Farewell to the Theatre, Hampstead Theatre
Wednesday 7th March 2012
Harley Granville Barker is hardly a household name, but he was a huge influence on British theatre today. During the Edwardian era, he promoted new writing at the Royal Court; he wrote plays such as The Voysey Inheritance, Waste and The Madras House, which have been successfully revived; he invented the modern idea of the director; he advocated permanent companies of actors; and he campaigned for a national theatre. Not a bad legacy. Now he is the subject of a new play, which opened tonight, by American penman Richard Nelson.
Born in 1877, Granville Barker enjoyed great success as a playwright, actor and manager before suffering a mid-life crisis during the first world war. At that time, he asked his first wife, the actress and producer Lillah McCarthy, for a divorce and deepened his relationship with Helen Huntingdon, an American novelist who eventually inherited a huge amount of money. Nelson’s play is set in Massachusetts in April 1916, where a world-weary, impoverished and 39-year-old Harley is sitting out the war and scouting for work. Not only has Harley quit the London stage, but he is still smarting from the disappointment of the failure of his plans for a national theatre, which were dropped when war was declared. Holed up in a boarding house, he waits to hear from his wife about the divorce and wonders whether he should abandon theatre for good. This is also the year in which he writes his own Farewell to the Theatre.
Yet, as Nelson’s play shows, Granville Barker is surrounded by all things theatrical. There is an English actor, Beatrice Hale, who is the niece of the actor Sir Johnston Forbes-Robertson, and is having an affair with a young American student, Charles Massinger. They are staying with ex-pats Dorothy, who manages the boarding house and whose brother Henry is a professor at a local college. Other Brits include George, Henry and Dorothy’s cousin, and Frank Spraight, the great Dickens recitalist, who is also visiting.
As in the mature work of Chekhov, some of these people are marking time, while others — especially the American Charles — are advancing their careers. It emerges that Henry, the brother of the boarding house manager, is locked in a horrible and humiliating offstage grapple with Weston, a professor who specialises in Shakespeare. So Henry’s production of Twelfth Night, in which Charles plays a minor part and Harley attends as a distinguished guest, becomes a ferocious battleground.
While Harley waits to hear from his wife, his friend Frank — in the evening’s most moving subplot — is also waiting for news from his wife, who is dangerously ill. This character beautifully embodies the emotional restraint of the Edwardian male. Meanwhile, Harley and Beatrice share their matrimonial unhappiness in a relationship that is intriguing and touching, but never gets enough air to breathe. Likewise, Harley’s disillusionment is lightly outlined, and the play’s brevity means that the audience has a lot of dots to join up.
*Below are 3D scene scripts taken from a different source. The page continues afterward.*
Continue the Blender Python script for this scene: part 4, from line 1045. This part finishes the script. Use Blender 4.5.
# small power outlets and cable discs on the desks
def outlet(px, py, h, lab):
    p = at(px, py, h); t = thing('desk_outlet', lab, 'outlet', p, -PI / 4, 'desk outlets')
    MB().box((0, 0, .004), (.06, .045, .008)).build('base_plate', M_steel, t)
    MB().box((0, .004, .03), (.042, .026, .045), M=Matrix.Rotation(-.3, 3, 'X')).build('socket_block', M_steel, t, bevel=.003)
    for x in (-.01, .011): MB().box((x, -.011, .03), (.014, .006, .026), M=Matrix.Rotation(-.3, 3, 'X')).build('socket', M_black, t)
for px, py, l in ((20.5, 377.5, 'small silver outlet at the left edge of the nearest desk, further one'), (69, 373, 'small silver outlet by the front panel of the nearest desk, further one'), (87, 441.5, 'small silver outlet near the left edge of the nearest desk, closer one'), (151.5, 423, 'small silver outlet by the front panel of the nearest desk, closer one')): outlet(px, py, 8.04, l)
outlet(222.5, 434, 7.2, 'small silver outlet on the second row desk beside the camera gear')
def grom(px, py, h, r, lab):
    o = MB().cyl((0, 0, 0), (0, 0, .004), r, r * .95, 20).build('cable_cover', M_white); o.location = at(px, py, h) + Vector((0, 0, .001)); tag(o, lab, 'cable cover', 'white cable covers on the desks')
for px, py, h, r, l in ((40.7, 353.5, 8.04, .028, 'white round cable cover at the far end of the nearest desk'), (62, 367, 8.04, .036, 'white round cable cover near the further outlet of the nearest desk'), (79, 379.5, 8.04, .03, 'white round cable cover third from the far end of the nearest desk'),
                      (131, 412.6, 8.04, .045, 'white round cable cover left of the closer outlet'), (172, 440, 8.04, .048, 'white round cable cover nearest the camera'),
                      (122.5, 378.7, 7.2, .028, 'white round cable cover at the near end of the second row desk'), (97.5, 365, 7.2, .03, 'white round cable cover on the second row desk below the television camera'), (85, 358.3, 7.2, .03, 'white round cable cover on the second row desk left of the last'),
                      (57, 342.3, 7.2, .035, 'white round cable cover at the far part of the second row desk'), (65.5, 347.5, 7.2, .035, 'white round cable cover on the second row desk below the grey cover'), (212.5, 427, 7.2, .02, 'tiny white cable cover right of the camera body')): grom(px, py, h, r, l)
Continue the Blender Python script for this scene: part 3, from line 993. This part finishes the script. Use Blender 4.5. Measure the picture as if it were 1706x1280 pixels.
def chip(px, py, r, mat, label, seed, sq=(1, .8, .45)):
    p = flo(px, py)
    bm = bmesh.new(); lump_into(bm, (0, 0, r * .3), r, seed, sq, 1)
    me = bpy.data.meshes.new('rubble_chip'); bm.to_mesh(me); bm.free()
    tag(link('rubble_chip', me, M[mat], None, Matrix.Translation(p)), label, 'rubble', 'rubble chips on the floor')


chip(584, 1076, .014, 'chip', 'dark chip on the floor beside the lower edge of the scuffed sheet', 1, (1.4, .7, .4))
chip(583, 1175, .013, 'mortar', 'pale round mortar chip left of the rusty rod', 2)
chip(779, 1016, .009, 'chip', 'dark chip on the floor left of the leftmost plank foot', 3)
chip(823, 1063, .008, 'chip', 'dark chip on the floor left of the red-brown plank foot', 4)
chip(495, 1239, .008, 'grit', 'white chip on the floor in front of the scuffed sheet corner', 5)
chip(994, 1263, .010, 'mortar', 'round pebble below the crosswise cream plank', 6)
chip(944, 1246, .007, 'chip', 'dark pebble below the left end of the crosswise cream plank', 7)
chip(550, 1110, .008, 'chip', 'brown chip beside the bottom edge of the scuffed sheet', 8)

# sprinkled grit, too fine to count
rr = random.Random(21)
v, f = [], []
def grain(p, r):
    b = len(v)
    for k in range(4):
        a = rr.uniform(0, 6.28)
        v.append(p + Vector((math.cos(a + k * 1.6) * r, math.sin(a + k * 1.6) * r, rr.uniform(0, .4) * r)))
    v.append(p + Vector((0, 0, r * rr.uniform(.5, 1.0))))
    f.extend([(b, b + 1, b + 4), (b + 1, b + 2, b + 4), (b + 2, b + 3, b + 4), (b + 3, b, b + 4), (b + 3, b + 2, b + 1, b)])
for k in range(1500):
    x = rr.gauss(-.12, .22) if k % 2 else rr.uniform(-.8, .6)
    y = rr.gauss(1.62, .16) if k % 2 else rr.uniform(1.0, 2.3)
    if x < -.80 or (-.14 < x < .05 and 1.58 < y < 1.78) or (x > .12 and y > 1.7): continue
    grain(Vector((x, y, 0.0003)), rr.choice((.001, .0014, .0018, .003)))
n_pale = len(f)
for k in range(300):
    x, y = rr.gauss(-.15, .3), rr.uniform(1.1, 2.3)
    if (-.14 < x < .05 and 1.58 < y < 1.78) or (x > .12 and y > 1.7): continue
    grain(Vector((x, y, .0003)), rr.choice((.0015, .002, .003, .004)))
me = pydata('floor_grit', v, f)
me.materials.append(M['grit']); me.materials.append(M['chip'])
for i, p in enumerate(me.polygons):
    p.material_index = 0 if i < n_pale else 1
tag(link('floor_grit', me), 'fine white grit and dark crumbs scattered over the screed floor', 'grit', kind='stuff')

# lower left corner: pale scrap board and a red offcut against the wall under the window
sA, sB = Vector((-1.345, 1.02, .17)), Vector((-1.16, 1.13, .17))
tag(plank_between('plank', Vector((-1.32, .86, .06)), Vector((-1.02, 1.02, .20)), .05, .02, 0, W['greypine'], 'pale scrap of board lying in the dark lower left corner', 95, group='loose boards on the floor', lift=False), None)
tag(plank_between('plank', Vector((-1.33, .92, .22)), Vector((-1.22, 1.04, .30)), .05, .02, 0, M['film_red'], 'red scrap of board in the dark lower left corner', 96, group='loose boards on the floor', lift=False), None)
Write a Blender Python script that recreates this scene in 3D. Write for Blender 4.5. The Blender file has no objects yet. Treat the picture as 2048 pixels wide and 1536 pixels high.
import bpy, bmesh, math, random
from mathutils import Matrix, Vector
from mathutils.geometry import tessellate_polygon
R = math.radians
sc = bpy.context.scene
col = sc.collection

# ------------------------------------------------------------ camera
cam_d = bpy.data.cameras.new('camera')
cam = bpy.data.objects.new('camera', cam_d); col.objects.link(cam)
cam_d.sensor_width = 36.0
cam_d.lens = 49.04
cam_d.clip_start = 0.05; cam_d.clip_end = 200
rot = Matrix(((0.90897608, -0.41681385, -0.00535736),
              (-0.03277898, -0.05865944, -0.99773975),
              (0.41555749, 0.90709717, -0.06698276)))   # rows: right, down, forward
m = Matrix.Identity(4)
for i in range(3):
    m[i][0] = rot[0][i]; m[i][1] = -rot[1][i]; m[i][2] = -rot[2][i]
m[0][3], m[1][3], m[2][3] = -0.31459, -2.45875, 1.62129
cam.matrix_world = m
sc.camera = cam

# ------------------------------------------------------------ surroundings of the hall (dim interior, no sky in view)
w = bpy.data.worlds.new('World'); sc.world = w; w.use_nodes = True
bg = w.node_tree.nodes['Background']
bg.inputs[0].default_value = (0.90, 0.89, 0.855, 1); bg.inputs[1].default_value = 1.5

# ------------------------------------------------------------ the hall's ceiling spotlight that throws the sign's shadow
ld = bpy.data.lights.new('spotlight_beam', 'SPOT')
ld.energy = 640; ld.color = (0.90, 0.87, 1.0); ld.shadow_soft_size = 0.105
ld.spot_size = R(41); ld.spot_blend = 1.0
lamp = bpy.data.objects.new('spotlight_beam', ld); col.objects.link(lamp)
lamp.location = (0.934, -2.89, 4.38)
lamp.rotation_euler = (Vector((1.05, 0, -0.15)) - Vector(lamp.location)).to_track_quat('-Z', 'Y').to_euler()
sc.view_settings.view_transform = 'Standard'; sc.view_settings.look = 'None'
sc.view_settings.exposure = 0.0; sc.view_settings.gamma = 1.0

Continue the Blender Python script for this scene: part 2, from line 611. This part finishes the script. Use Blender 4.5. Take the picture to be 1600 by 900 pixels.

Harley’s depression and frustration are clear: his most often used line is “I don’t know what I want.” But by keeping the character of Helen, his new lover, offstage, Nelson removes the chance of seeing his emotional life in action. Instead of that, we get glimpses of the essential generosity and fairness of the man in his dealings with the other characters, and with their illusions about what the theatrical life entails. While we hear a bit about Harley’s ideas about the necessity of simplicity in directing, and there is inevitably a speech about the importance of theatre to life, the main impression is that the vicious rivalries of the academic world, which Harley is tempted to join as a way of earning a living as a lecturer, are more of an issue than the world of footlights and make-up. Sadly, too much of the play’s action happens offstage, too many of the relationships are obscure and the play is too short to really resonate with the present.
Roger Michell’s controlled and empathetic production unfolds on Hildegard Bechtler’s gloomy set, and is mainly played in the failing light of a depressing night. What rescues the evening are the excellent performances, with Ben Chaplin as the fastidious and occasionally reptilian Harley and Tara Fitzgerald as the highly strung and nervy Beatrice. Jason Watkins is a fine Frank and Jemma Redgrave is an attractive and truth-speaking Dorothy. William French makes his professional debut as Charles. Although the production values exemplify Harley’s vision of ensemble playing and truth to life, Nelson’s play lacks the dramatic punch needed to make us really care.